-- Begin --

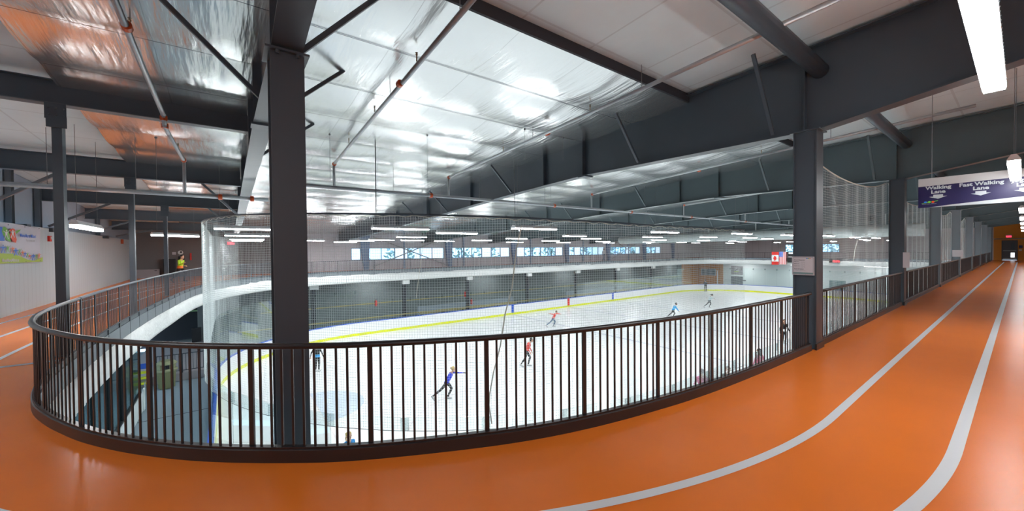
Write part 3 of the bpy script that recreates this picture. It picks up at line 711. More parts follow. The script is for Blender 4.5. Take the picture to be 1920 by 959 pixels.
# ---------------------------------------------------------------- sprinkler pipes
def pipe(label, P, r, coup=(), heads=(), hang=()):
    t = thing('sprinkler_pipe', label, 'pipe', P[0]); k = MB()
    for a, b in zip(P, P[1:]): k.tube([a, b], r, 10)
    for p in P[1:-1]: k.ell(p, r*1.15, 10, 6)
    k.build('pipe', 'galv', t, smooth=True)
    for a, d in coup:
        a = Vector(a); d = Vector(d).normalized(); k = MB(); k.tube([a-d*.04, a+d*.04], r*1.5, 10); k.build('coupling', 'coup', t)
    for a in heads:
        a = Vector(a); k = MB(); k.tube([a, a+Vector((0,0,.08))], .010, 6); k.lathe(a+Vector((0,0,.08)), [(.010,0),(.018,.015),(.008,.03),(.02,.04)], 8); k.build('sprinkler_head', 'brass', t)
    for a, zt in hang:
        k = MB(); k.tube([a, (a[0], a[1], zt)], .006, 5); k.build('hanger_rod', 'wire', t)
    return t
pipe('left sprinkler branch pipe passing under the dark beams', [(-.87, 4.6, 4.22), (-.84, 8.95, 4.02), (-.83, 9.0, 3.84), (-.82, 9.4, 3.82), (-.77, 11.9, 3.80), (-.77, 11.9, 3.0)], .035,
     coup=[((-.85, 6.0, 4.155), (0, 1, -.05)), ((-.84, 8.98, 3.97), (0, 0, 1)), ((-.83, 9.02, 3.85), (0, 0, 1)), ((-.77, 11.8, 3.80), (0, 1, 0))], heads=[(-.84, 6.1, 4.18), (-.79, 10.8, 3.84)], hang=[((-.85, 6.2, 4.15), 4.5)])
pipe('long sprinkler main pipe across the left end of the track', [(-4.9, 11.9, 3.0), (.9, 11.9, 3.0)], .05, coup=[((-.1, 11.9, 3.0), (1, 0, 0)), ((.55, 11.9, 3.0), (1, 0, 0))], hang=[((-2.9, 11.9, 3.0), 4.2), ((-1.6, 11.9, 3.0), 4.2)])
pipe('sprinkler branch pipe crossing the foil just right of the foreground column', [(2.18, 2.2, 4.45), (2.37, 11.2, 3.99), (2.37, 11.2, 3.36)], .035,
     coup=[((2.23, 5.9, 4.26), (0, 1, -.05)), ((2.37, 11.15, 3.99), (0, 1, 0))], heads=[(2.22, 5.2, 4.33), (2.27, 7.3, 4.23), (2.32, 9.4, 4.13)], hang=[((2.2, 3.9, 4.37), 4.75), ((2.25, 6.4, 4.24), 4.6)])
pipe('long sprinkler main pipe running the length of the rink', [(1.0, 11.2, 3.36), (60, 11.2, 3.42)], .05, coup=[((x_, 11.2, 3.36+.001*x_), (1, 0, 0)) for x_ in (5.2, 10.5, 15.5, 21.0, 28.0)], hang=[((x_, 11.2, 3.37), roof(11.2)-.15) for x_ in (1.6, 4.0, 7.0, 10.0, 13.5, 18, 24, 30, 38)])
pipe('sprinkler branch pipe in front of the big dark beam', [(5.67, .2, 4.53), (5.82, 11.2, 3.99), (5.82, 11.2, 3.36)], .035, coup=[((5.8, 6.4, 4.23), (0, 1, -.05)), ((5.82, 11.15, 4.0), (0, 1, 0))], heads=[(5.68, 2.0, 4.48), (5.76, 5.1, 4.33), (5.8, 8.1, 4.18)], hang=[((5.7, 3.9, 4.35), 4.75), ((5.8, 6.9, 4.21), 4.5)])
for i, xx in enumerate((12.7, 20.2, 28, 36)):
    pipe(['sprinkler branch pipe behind the big dark beam', 'sprinkler branch pipe behind the third roof beam', 'sprinkler branch pipe behind the fourth roof beam', 'sprinkler branch pipe behind the fifth roof beam'][i], [(xx-.2, .2 if i else 0.6, 4.53), (xx, 11.2, 3.99), (xx, 11.2, 3.40)], .035, coup=[((xx, 6.5, 4.22), (0, 1, -.05)), ((xx, 11.15, 3.99), (0, 1, 0))], heads=[(xx-.1, 4.6, 4.35)], hang=[((xx-.1, 3, 4.4), 4.8)])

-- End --

• **Exercise prompt**
The data should be printed again unchanged; leave its pictures out.

• **Reply to the task**
Write part 3 of the bpy script that recreates this picture. It picks up at line 711. More parts follow. The script is for Blender 4.5. Take the picture to be 1920 by 959 pixels.
# ---------------------------------------------------------------- sprinkler pipes
def pipe(label, P, r, coup=(), heads=(), hang=()):
    t = thing('sprinkler_pipe', label, 'pipe', P[0]); k = MB()
    for a, b in zip(P, P[1:]): k.tube([a, b], r, 10)
    for p in P[1:-1]: k.ell(p, r*1.15, 10, 6)
    k.build('pipe', 'galv', t, smooth=True)
    for a, d in coup:
        a = Vector(a); d = Vector(d).normalized(); k = MB(); k.tube([a-d*.04, a+d*.04], r*1.5, 10); k.build('coupling', 'coup', t)
    for a in heads:
        a = Vector(a); k = MB(); k.tube([a, a+Vector((0,0,.08))], .010, 6); k.lathe(a+Vector((0,0,.08)), [(.010,0),(.018,.015),(.008,.03),(.02,.04)], 8); k.build('sprinkler_head', 'brass', t)
    for a, zt in hang:
        k = MB(); k.tube([a, (a[0], a[1], zt)], .006, 5); k.build('hanger_rod', 'wire', t)
    return t
pipe('left sprinkler branch pipe passing under the dark beams', [(-.87, 4.6, 4.22), (-.84, 8.95, 4.02), (-.83, 9.0, 3.84), (-.82, 9.4, 3.82), (-.77, 11.9, 3.80), (-.77, 11.9, 3.0)], .035,
     coup=[((-.85, 6.0, 4.155), (0, 1, -.05)), ((-.84, 8.98, 3.97), (0, 0, 1)), ((-.83, 9.02, 3.85), (0, 0, 1)), ((-.77, 11.8, 3.80), (0, 1, 0))], heads=[(-.84, 6.1, 4.18), (-.79, 10.8, 3.84)], hang=[((-.85, 6.2, 4.15), 4.5)])
pipe('long sprinkler main pipe across the left end of the track', [(-4.9, 11.9, 3.0), (.9, 11.9, 3.0)], .05, coup=[((-.1, 11.9, 3.0), (1, 0, 0)), ((.55, 11.9, 3.0), (1, 0, 0))], hang=[((-2.9, 11.9, 3.0), 4.2), ((-1.6, 11.9, 3.0), 4.2)])
pipe('sprinkler branch pipe crossing the foil just right of the foreground column', [(2.18, 2.2, 4.45), (2.37, 11.2, 3.99), (2.37, 11.2, 3.36)], .035,
     coup=[((2.23, 5.9, 4.26), (0, 1, -.05)), ((2.37, 11.15, 3.99), (0, 1, 0))], heads=[(2.22, 5.2, 4.33), (2.27, 7.3, 4.23), (2.32, 9.4, 4.13)], hang=[((2.2, 3.9, 4.37), 4.75), ((2.25, 6.4, 4.24), 4.6)])
pipe('long sprinkler main pipe running the length of the rink', [(1.0, 11.2, 3.36), (60, 11.2, 3.42)], .05, coup=[((x_, 11.2, 3.36+.001*x_), (1, 0, 0)) for x_ in (5.2, 10.5, 15.5, 21.0, 28.0)], hang=[((x_, 11.2, 3.37), roof(11.2)-.15) for x_ in (1.6, 4.0, 7.0, 10.0, 13.5, 18, 24, 30, 38)])
pipe('sprinkler branch pipe in front of the big dark beam', [(5.67, .2, 4.53), (5.82, 11.2, 3.99), (5.82, 11.2, 3.36)], .035, coup=[((5.8, 6.4, 4.23), (0, 1, -.05)), ((5.82, 11.15, 4.0), (0, 1, 0))], heads=[(5.68, 2.0, 4.48), (5.76, 5.1, 4.33), (5.8, 8.1, 4.18)], hang=[((5.7, 3.9, 4.35), 4.75), ((5.8, 6.9, 4.21), 4.5)])
for i, xx in enumerate((12.7, 20.2, 28, 36)):
    pipe(['sprinkler branch pipe behind the big dark beam', 'sprinkler branch pipe behind the third roof beam', 'sprinkler branch pipe behind the fourth roof beam', 'sprinkler branch pipe behind the fifth roof beam'][i], [(xx-.2, .2 if i else 0.6, 4.53), (xx, 11.2, 3.99), (xx, 11.2, 3.40)], .035, coup=[((xx, 6.5, 4.22), (0, 1, -.05)), ((xx, 11.15, 3.99), (0, 1, 0))], heads=[(xx-.1, 4.6, 4.35)], hang=[((xx-.1, 3, 4.4), 4.8)])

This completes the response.